STATEN ISLAND, N.Y. — There’s a well-known weather prognosticator in New York City’s quietest borough, and this rodent’s accuracy is proof that there’s more to predicting the arrival of spring than meteorology.
Staten Island Chuck, (a.k.a. Charles G. Hogg) is a groundhog who calls the Staten Island Zoo in West Brighton his home, and he has an excellent record when it comes to predicting whether we’ll experience an early spring or six more weeks of winter.
He does this by looking for his shadow when emerging from a hollow log inside the zoo enclosure he calls home. A visible shadow means six more weeks of winter. No shadow: Early spring.
Including last year’s early spring forecast, confirmed by research done by Susan E. Wagner High School students and warm March temperatures, Chuck’s extended predictions have been accurate for the last 16 years.
He was last “officially” wrong in 2009. That’s the year he bit former Mayor Michael Bloomberg.
Unofficially, in 2017, students at PS 45 who tracked Chuck’s prediction said he was wrong that year.
Chuck certainly has an impressive history when it comes to his accuracy, especially when compared with another well-known weather-predicting groundhog, Punxsutawney Phil, of the Punxsutawney Groundhog Zoo in Pennsylvania.
The two go head-to-head for accurate predictions each year on Feb. 2.
And Chuck seems to get it right much more often than Phil, according to the Staten Island Zoo.

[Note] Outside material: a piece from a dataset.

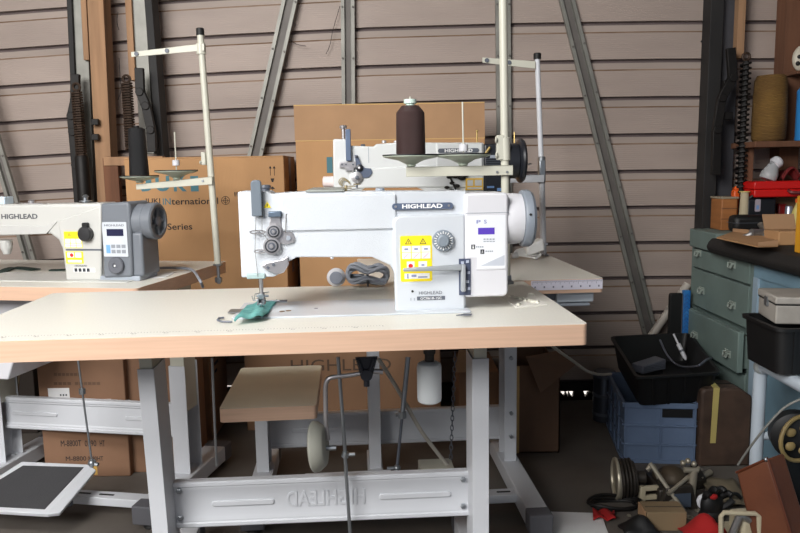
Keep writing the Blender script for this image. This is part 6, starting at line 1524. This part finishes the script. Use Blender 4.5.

Chuck was reported last year to have an accuracy rate of 85%, while Phil’s numbers hover just below 40%, the zoo reported. His current accuracy rate, including his accurate prediction in 2025, will be announced by the zoo on Groundhog Day 2026, a spokesperson said.
Phil has been issuing his predictions since 1887 from Gobbler’s Knob in Western Pennsylvania and has an overall accuracy rate of 39% over 135 years, according to StormFax Weather Almanac.

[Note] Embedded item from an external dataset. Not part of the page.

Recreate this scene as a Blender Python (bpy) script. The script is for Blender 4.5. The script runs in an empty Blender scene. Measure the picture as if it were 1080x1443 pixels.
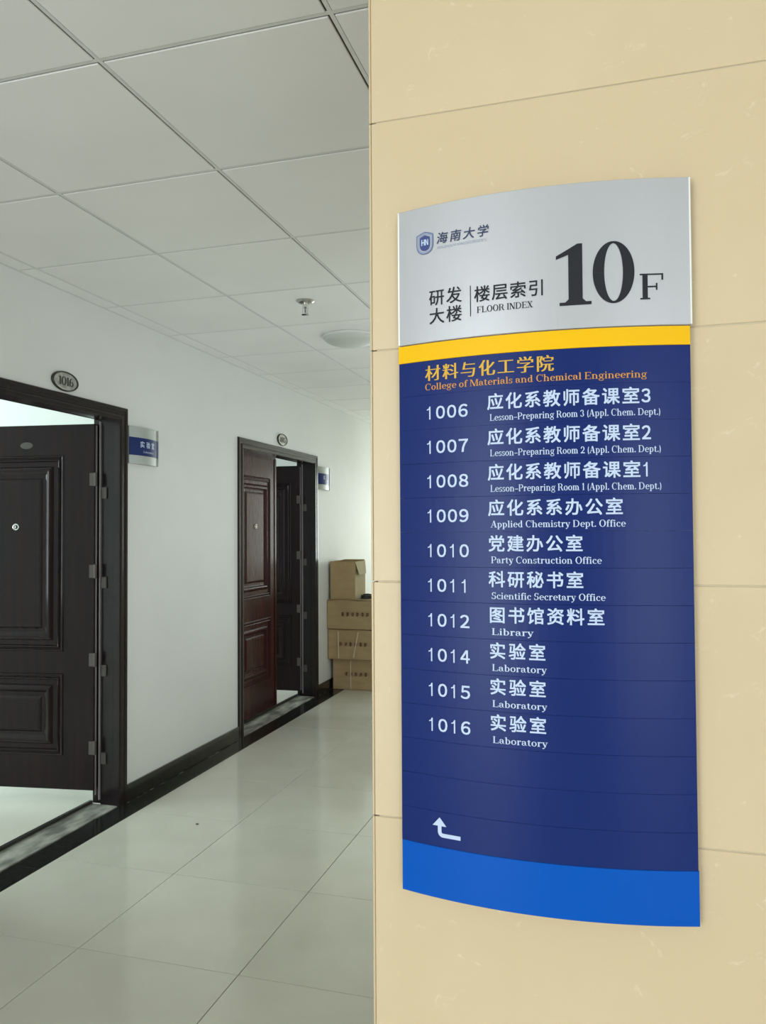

(Groundhogs can live only 14 years in captivity, so younger groundhogs have stepped in for both Phil and Chuck through the decades after the senior groundhogs have passed on.)
Despite their differing decisions through the years, in 2024 and 2025, both Phil and Chuck called for an early spring.
They are not the only groundhogs around the country who try to predict the timing of spring’s arrival.
Prediction ceremony
There will be a prediction ceremony at the Staten Island Zoo on Monday, Feb. 2, from 7:30 to 8:30 a.m. Admission is free.
At 8:30 a.m., Chuck will make his yearly weather prediction. Staten Island elected officials, dignitaries, and representatives from Citizens, sponsors of the event, will join Zoo Executive Director Ken Mitchell for the announcement.
Students from Susan E. Wagner High School will be on hand and they’ll track the local forecast through March 20, the first day of spring, to see if his prediction is correct.
The event will take place outside the main building near the Broadway entrance of the zoo.